• DATA:
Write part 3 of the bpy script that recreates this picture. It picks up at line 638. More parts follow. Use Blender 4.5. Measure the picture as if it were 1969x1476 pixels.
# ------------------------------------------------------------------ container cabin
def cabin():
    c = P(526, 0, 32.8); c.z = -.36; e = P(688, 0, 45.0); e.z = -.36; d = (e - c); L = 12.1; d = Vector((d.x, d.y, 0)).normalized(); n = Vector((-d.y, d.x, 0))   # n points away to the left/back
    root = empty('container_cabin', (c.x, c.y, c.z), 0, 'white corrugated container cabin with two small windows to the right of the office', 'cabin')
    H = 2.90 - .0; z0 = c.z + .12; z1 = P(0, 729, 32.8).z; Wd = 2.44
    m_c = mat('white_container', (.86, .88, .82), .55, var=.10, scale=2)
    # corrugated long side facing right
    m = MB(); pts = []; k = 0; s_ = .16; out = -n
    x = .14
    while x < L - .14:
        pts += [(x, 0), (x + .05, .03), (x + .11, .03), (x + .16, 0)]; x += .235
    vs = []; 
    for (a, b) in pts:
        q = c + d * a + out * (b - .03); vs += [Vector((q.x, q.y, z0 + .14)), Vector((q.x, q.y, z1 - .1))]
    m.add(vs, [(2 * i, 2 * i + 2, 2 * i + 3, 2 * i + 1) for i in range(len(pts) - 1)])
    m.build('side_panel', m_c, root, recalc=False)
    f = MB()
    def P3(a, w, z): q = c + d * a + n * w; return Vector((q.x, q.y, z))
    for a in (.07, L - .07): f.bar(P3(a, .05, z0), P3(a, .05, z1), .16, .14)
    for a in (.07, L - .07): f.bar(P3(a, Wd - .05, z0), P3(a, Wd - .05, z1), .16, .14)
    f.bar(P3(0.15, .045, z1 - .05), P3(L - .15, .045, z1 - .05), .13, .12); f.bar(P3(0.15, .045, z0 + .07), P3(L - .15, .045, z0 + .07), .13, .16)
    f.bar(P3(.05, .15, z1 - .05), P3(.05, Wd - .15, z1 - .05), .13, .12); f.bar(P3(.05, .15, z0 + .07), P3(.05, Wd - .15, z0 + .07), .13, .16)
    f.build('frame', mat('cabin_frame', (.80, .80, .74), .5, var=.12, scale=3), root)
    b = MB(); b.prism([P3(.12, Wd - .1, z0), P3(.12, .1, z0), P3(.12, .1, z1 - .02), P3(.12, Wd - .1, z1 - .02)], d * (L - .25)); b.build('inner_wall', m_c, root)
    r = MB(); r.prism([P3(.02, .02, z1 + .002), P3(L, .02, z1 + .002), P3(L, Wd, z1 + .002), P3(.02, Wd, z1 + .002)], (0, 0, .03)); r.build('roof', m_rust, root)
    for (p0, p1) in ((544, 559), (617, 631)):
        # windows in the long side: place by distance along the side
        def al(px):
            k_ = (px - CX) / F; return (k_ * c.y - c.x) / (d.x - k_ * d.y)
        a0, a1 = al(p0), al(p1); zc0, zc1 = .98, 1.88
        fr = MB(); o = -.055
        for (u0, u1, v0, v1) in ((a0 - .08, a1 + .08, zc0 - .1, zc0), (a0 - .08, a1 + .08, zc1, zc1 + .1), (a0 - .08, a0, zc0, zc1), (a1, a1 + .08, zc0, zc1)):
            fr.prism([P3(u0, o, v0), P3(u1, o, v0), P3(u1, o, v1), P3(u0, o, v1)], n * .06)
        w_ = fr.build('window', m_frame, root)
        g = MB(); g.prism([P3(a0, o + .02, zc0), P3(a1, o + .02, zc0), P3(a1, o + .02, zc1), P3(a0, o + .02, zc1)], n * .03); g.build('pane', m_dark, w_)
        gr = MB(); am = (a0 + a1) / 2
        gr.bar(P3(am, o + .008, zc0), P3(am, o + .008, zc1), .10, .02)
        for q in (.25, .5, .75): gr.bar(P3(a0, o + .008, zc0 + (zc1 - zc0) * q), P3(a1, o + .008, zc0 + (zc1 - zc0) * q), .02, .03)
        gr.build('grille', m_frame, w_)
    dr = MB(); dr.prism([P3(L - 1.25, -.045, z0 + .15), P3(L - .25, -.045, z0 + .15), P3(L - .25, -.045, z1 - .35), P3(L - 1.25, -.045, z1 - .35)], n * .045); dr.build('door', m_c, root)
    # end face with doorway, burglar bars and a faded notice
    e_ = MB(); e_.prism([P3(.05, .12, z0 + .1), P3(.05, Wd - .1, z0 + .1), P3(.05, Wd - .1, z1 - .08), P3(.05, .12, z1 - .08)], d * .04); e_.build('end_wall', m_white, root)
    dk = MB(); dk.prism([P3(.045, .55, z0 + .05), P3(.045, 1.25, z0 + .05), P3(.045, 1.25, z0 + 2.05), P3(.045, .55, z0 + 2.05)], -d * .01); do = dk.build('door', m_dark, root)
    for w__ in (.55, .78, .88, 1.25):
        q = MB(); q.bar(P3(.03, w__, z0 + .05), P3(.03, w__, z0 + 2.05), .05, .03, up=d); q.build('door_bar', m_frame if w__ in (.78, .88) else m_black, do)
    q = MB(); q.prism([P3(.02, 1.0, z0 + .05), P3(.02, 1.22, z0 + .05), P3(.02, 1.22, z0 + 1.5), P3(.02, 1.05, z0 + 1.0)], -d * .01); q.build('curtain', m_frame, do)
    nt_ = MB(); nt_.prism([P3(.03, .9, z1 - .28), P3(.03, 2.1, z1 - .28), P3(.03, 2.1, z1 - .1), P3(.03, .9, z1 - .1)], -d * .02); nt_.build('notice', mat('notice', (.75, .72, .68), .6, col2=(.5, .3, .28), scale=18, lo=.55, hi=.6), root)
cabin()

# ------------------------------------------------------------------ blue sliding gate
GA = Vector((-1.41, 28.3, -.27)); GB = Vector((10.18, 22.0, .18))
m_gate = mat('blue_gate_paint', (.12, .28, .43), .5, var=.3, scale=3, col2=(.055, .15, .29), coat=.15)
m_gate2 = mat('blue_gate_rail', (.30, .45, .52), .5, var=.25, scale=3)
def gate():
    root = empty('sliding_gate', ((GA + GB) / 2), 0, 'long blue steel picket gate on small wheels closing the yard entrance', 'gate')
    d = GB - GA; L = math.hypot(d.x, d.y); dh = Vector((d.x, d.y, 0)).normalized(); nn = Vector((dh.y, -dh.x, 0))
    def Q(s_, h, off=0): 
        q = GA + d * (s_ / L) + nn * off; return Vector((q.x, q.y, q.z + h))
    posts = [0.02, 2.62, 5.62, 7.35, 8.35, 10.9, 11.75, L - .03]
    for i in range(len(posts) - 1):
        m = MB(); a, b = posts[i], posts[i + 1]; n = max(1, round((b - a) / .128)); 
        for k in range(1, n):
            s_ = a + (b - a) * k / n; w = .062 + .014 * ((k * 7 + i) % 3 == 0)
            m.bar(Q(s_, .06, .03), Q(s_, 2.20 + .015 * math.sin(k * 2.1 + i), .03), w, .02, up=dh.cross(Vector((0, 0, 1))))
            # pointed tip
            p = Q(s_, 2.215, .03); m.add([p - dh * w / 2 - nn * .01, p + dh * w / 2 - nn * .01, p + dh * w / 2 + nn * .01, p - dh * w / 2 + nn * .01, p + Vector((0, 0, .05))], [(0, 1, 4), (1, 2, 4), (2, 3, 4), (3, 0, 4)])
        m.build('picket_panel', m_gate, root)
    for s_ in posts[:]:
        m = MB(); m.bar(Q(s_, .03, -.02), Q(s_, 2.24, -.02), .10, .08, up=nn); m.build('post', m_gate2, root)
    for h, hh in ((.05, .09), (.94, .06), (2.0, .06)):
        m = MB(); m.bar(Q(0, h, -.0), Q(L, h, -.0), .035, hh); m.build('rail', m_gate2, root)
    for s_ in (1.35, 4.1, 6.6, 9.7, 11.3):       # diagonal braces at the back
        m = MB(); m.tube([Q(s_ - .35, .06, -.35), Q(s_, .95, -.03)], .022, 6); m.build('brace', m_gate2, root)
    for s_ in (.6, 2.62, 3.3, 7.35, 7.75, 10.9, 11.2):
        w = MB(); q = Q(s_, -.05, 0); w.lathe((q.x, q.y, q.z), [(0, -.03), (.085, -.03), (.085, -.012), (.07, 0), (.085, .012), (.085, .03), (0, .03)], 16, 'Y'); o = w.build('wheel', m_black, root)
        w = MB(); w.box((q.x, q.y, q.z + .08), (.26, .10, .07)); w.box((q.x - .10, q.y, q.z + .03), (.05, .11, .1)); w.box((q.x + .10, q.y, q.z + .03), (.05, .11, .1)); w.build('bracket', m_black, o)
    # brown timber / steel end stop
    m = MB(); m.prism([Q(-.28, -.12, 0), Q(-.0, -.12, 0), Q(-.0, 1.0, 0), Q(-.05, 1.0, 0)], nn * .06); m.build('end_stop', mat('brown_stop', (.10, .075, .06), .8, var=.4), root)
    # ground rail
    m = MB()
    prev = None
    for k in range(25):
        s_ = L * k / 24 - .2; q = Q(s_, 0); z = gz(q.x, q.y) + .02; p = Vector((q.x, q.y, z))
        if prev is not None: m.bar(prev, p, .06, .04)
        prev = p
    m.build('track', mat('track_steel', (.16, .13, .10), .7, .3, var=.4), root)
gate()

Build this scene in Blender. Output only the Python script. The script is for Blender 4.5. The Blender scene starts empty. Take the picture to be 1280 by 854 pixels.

• WORK TO BE COMPLETED:
From the records above, pull out every line containing the word "this".

• FINAL ANSWER:
Write part 3 of the bpy script that recreates this picture. It picks up at line 638. More parts follow. Use Blender 4.5. Measure the picture as if it were 1969x1476 pixels.
Build this scene in Blender. Output only the Python script. The script is for Blender 4.5. The Blender scene starts empty. Take the picture to be 1280 by 854 pixels.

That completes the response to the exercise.